Saturday, November 20, 2010

Further Adventures in 944 Torsion Bar Adjustment







Now that the racing season is over, I decided to make some of the larger changes that I refrained from during the season. I wanted to complete the races this year with basically the same set-up so I could work on my driving and get used to the tracks, not different set-ups.

The work today, it was sunny but brisk in Denver this late November Saturday, was to lower the rear of the car. I went out thinking it would be a one hour job. It took three and a half. Why? Me make stupid mistake sometimes.

So, I jack the car up, unhook the shocks and get ready to easily remove the torsion bars. Or so I thought. I had drilled holes in the rockers and affixed tabs to the torsion bars to specifically make this job easier.

But no matter what I did, I could not get the torsion bars to budge. And since they were new and well-greased I knew they should easily slide out when the splines, pressure and planets aligned. But no go.

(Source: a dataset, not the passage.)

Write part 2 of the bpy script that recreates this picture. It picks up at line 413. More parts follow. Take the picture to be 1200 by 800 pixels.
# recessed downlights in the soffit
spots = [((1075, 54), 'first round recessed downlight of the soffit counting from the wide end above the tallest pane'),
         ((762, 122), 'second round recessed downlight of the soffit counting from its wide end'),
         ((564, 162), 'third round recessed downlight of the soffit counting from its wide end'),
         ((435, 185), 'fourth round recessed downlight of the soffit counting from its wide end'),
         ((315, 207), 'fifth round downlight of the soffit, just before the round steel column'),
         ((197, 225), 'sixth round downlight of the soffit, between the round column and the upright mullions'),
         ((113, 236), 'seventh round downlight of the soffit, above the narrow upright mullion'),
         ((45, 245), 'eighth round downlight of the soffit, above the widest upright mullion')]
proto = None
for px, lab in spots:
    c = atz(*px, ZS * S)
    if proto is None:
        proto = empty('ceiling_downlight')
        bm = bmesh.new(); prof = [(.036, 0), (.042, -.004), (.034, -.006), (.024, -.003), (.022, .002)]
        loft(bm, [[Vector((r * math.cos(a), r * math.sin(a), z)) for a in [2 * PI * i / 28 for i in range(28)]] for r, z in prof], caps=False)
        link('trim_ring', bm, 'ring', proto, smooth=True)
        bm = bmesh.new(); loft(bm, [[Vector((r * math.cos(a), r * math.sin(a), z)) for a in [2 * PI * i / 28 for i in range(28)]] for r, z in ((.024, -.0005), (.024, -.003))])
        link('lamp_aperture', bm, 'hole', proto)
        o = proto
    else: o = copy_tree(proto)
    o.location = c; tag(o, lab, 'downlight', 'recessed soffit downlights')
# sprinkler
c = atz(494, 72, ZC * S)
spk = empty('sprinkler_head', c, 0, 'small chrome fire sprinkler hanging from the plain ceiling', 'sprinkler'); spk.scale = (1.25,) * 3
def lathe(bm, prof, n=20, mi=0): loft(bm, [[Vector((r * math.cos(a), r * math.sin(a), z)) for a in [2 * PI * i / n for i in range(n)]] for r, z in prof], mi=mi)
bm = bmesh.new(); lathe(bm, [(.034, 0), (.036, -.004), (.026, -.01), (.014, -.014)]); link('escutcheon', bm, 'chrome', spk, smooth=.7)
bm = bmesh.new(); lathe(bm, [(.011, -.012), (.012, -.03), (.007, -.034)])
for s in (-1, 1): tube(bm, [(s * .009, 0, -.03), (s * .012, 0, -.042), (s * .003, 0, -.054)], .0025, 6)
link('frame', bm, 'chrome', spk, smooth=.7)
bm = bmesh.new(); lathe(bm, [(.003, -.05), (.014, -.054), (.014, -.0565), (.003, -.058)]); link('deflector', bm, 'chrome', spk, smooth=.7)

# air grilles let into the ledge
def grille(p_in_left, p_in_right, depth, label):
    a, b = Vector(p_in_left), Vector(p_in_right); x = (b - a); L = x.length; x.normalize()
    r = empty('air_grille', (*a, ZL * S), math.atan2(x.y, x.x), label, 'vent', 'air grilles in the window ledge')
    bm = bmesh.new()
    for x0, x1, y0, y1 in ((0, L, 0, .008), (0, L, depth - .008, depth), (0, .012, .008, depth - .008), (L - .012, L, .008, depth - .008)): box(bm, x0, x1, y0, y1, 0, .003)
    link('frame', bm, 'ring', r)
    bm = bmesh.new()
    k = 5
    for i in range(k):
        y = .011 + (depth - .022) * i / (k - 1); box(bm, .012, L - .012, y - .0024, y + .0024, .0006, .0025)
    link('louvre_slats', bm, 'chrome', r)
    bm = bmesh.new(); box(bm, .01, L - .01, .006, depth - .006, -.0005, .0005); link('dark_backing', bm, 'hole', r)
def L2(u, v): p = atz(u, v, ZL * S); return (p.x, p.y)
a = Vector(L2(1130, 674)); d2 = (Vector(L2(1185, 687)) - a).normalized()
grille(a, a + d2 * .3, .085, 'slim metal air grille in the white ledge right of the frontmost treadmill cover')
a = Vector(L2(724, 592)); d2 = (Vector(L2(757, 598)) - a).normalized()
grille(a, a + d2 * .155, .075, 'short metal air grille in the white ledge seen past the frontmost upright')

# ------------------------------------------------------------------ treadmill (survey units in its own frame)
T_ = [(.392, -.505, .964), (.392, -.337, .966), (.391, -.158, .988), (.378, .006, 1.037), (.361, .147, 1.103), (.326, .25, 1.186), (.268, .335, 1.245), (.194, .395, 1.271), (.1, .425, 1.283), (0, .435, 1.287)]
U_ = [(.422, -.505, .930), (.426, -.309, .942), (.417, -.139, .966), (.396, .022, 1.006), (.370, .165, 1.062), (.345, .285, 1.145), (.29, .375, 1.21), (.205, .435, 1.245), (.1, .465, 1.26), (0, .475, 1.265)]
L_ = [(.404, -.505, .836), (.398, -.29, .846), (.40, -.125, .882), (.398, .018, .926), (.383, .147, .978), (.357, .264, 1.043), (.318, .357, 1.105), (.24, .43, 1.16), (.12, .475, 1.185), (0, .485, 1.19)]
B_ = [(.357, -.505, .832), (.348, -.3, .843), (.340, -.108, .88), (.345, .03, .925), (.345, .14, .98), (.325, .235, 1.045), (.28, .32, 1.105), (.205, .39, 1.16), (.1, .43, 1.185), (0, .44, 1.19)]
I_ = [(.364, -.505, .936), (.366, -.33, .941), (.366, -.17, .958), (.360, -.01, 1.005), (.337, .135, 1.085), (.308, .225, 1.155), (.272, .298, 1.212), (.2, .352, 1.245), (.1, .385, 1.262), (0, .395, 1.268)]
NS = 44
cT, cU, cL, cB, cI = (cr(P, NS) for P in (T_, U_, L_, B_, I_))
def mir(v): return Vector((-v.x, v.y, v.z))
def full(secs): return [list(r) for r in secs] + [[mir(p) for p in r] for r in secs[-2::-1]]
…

I used the standard approach of a jack under the trailing arm to move up and down and get the torsion bars to be de-stressed. But still, they would not slide out. Even when asking for my neighbor to come over and help I could not get the bars to move. I was frustrated.

So, after two hours I jacked the car higher and removed the jack stand from under the torsion tube carrier(that is the round end that sticks out into the wheel well). I was about to call it a day. But then I decided to try removing the bar again. And it worked. WTF?

My best guess is the weight of the car on the torsion tube carrier was just enough to tweak the angle of the carrier and wedge the bar in place. Once my idiocy was uncovered I got to lowering the car. I was running at 5.5 to 5.75 inches on the rear measured ground to rocker at the seam. This was WAY HIGH for a leading 944 SPEC car. I wanted to get down to 4.5. A full inch lower. Many of the winners run 4 inches flat.

I got the passenger side in one shot. The drier side took three tries. There is no exact formula to this, just trial and error. But one trick is to make a mark on the shock, and measure form there. So, that is what I did, make a mark and jacked the trailing arm up one inch and then reinserted the torsion bar.

Just take a look at the pictures. Once inch does not sound like much but the look is dramatically different. I hope the handling is dramatically tighter. I think this will make a big difference in quick transition corners and also on the high-speed sweepers on some courses that have a big 'pucker' factor in my car as it wags its tail.

Final height adjustments will be made in the spring with my new race tires when I corner balance at the beginning of the season. There is 3/4 of an inch of adjustment available in the trailing arm set up without reindexing.

Don't clown the photos, it is riding high in front. But that is because I was too tired to lower the front down so that the car, according to Dave Dirks(my engine builder and 2010 944 SPEC national champion), is co-planer. Which in my case means 4.5 inches from ground to rocker at all four corners.

Improving a race car just doesn't happen in the race season. In fact, it is best to make the big changes during downtime so that when the season rolls around, all a racer has to do is worry about tire pressure and showing up.

Now, off to the couch to relax, rest my back and fall asleep warmed by a rather special Imperial Stout.